C’est d’ailleurs tout cela aussi qui doit motiver l’entrée en scène de Washington à qui il revient désormais de réussir une série de rééquilibrages pour espérer trouver une issue de sortie à tous les acteurs de la crise syrienne, désespérément bloqués depuis de longs mois. Washington pense être en mesure, aujourd’hui, d’imposer à ses alliés et partenaires régionaux et internationaux, une série d’exigences préalables pour poursuivre sa progression sur le dossier syrien. Parmi ces exigences : le renflouement des forces séculaires en Syrie, le refus de démanteler les institutions militaires et sécuritaires et les administrations syriennes, la marginalisation, y compris par la liquidation physique des groupes terroristes engagés contre Assad [Voir l’analyse: « Syrie: les drones US pour finir le travail de Bachar el-Assad »], l’organisation d’un tour de table, le plus cohérent possible et le plus équilibré, afin de préparer politiquement l’après-Assad [Voir l’analyse: « Syrie – Liban: L’Iran et le Hezbollah se projettent dans l’après-Assad »].

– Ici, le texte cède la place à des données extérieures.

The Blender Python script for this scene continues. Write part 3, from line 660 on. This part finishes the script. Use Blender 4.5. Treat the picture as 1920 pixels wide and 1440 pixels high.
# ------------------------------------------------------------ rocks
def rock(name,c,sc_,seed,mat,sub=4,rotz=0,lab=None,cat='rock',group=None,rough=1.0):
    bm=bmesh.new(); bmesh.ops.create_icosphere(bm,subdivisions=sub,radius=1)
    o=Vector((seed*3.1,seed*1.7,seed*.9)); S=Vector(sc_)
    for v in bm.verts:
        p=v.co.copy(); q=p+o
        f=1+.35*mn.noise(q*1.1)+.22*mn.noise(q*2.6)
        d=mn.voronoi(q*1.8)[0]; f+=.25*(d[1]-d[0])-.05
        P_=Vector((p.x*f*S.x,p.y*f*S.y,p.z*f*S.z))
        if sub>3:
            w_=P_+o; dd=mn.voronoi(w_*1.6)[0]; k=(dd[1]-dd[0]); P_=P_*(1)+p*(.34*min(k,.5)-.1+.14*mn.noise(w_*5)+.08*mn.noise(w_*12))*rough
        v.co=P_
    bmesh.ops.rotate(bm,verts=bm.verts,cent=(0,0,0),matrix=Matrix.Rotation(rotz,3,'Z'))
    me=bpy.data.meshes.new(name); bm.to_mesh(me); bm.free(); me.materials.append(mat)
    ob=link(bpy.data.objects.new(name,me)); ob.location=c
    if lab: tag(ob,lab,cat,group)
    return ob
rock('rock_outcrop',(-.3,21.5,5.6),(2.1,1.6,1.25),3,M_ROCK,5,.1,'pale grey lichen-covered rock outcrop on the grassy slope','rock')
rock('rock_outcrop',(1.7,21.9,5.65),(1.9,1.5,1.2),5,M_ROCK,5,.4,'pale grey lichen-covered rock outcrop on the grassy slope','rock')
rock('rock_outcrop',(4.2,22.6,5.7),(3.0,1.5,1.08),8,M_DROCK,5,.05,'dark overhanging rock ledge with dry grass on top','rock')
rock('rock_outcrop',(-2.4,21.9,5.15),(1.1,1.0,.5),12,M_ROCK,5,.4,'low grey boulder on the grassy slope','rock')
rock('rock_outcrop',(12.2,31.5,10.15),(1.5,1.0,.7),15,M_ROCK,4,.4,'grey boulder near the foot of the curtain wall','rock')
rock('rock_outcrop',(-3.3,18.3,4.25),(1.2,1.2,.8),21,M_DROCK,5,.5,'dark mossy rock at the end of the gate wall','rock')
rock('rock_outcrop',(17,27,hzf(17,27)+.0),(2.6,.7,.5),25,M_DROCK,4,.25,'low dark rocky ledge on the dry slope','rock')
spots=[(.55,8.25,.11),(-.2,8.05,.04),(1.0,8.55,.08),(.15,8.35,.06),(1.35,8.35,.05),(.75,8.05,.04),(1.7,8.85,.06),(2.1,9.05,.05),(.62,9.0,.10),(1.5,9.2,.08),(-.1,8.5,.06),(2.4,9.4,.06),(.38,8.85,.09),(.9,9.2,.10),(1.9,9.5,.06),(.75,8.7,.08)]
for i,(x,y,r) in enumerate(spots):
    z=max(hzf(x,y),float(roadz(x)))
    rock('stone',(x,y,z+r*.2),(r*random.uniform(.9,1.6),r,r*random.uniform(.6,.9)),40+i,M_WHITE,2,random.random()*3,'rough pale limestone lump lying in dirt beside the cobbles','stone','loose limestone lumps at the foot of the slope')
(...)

Le statuquo actuel laisse supposer une prise en charge progressive du dossier syrien par les Etats-Unis. Il restera aux Américains, une fois leur camp réunifié et leurs stratégies recentrées, d’initier les grandes manœuvres avec les Russes et les Iraniens. A ce niveau, aucune garantie de résultat ne peut être espérée, mais il est certain, que sans un parapluie américain au-dessus de la coalition anti-Assad, il serait impossible de provoquer une quelconque brèche dans le front russo-iranien [Voir l’analyse: « Syrie: Des lignes de démarcation en attendant un éventuel déblocage politique »].